## INFORMATION PROVIDED
+ + + +

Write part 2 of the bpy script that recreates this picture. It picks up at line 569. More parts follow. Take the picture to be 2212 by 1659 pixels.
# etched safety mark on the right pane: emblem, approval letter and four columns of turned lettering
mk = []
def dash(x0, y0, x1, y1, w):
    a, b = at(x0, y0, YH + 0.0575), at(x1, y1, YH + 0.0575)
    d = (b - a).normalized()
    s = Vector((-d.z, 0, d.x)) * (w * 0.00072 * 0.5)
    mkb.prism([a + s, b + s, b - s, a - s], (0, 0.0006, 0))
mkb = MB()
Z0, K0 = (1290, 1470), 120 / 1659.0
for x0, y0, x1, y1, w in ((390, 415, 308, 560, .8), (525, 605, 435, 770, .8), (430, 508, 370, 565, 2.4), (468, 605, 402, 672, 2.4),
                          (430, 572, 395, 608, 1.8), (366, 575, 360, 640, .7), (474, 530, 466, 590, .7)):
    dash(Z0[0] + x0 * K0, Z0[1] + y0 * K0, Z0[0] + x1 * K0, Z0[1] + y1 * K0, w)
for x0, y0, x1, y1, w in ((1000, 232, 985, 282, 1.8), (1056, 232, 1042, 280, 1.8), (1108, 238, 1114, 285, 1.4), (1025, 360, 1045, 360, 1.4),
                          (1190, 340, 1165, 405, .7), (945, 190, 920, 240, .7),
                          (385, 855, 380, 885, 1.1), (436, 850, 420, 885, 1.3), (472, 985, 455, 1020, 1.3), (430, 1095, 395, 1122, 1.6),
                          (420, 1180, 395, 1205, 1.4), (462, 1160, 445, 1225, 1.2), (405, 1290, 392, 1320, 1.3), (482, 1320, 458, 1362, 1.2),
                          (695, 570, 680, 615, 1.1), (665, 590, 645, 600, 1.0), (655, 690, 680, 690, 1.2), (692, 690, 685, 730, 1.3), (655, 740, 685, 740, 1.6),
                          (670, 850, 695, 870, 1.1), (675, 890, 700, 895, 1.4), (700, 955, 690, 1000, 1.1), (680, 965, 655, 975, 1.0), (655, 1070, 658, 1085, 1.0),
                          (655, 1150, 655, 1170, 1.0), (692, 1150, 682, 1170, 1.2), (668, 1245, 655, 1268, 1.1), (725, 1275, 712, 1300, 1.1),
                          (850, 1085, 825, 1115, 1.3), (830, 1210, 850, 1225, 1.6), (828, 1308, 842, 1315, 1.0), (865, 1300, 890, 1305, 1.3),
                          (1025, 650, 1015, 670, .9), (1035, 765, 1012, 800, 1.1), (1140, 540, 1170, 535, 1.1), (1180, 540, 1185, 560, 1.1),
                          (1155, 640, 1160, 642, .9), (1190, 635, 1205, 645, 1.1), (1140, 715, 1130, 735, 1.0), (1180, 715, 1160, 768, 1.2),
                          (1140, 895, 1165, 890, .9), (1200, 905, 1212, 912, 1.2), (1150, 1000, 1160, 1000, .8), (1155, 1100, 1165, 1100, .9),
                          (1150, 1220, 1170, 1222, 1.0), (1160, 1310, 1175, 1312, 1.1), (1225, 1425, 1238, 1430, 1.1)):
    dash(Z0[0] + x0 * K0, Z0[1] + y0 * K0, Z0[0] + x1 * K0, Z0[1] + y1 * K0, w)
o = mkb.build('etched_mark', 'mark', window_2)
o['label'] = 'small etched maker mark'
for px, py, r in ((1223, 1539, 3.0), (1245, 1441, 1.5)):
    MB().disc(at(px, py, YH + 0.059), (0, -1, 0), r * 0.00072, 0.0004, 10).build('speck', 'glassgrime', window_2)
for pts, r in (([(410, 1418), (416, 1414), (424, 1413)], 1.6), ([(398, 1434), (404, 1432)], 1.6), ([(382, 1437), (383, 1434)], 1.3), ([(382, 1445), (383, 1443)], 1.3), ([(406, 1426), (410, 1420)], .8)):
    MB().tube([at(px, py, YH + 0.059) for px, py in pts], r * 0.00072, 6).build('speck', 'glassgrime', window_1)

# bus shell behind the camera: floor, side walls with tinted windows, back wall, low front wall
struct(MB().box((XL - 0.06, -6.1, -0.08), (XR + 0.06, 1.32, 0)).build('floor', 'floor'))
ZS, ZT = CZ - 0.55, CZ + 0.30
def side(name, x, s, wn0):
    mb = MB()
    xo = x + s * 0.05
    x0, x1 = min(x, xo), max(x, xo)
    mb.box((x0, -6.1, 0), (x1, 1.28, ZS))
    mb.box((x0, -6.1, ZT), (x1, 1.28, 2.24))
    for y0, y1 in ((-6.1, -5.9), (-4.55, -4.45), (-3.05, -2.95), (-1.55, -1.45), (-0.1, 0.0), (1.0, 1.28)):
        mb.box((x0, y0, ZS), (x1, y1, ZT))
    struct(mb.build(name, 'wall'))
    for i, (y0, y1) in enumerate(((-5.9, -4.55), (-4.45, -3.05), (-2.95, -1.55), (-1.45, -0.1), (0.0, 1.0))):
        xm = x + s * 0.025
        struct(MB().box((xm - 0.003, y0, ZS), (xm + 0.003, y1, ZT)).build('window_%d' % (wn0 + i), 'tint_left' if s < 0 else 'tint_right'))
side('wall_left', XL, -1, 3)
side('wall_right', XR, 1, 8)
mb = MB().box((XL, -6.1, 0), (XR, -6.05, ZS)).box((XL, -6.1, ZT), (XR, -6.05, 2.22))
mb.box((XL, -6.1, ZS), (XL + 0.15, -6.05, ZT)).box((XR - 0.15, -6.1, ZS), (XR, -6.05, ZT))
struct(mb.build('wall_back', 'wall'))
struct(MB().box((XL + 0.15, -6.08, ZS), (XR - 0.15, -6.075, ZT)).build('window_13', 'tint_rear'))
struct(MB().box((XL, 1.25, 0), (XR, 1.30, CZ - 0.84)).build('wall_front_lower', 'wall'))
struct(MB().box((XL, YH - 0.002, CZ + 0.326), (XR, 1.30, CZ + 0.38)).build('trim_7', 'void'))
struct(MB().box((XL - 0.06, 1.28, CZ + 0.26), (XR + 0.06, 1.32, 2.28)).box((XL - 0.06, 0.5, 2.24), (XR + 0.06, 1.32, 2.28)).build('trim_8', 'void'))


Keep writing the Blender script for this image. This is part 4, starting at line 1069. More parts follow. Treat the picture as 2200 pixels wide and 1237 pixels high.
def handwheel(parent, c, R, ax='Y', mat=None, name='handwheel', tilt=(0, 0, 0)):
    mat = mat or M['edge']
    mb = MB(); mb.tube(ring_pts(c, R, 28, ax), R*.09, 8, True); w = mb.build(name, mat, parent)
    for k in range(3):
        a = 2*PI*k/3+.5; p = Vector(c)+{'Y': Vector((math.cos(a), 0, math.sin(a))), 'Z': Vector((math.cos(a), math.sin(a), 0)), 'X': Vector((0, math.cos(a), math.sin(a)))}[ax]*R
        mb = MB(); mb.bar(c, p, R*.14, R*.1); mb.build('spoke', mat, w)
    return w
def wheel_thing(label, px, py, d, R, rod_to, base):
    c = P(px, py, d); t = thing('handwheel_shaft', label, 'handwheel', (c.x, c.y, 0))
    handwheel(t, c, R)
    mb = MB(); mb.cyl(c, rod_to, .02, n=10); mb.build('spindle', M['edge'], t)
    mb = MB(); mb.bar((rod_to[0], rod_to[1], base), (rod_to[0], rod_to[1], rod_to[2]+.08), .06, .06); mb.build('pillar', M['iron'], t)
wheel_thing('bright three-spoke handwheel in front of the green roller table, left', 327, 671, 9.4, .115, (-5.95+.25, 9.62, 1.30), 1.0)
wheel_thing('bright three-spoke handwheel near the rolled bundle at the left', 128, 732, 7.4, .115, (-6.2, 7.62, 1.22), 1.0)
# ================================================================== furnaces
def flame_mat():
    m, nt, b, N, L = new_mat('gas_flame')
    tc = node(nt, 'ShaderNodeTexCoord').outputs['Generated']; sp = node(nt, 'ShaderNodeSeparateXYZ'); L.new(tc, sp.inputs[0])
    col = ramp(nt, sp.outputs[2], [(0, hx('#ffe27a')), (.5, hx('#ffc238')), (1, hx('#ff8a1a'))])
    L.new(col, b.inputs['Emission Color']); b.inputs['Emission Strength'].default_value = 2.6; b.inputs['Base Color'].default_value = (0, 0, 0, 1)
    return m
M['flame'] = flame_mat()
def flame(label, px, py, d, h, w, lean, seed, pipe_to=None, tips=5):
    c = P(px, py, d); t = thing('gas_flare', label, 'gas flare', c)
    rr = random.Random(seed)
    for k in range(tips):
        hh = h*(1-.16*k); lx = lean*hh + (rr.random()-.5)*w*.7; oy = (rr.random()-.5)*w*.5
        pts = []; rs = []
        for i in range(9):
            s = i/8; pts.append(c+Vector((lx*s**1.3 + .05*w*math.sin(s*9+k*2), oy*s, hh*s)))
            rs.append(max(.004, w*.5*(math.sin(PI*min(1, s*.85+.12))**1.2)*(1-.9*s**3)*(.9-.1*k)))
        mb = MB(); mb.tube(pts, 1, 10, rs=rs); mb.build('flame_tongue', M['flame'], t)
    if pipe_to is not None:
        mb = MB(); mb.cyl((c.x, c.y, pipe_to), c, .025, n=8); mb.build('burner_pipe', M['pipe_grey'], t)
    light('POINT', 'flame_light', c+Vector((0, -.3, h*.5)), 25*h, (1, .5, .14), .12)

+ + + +

## WRITTEN INSTRUCTION
Tally every line of the listing that holds the string "pixels", then give the number by itself.

## IN RESPONSE
2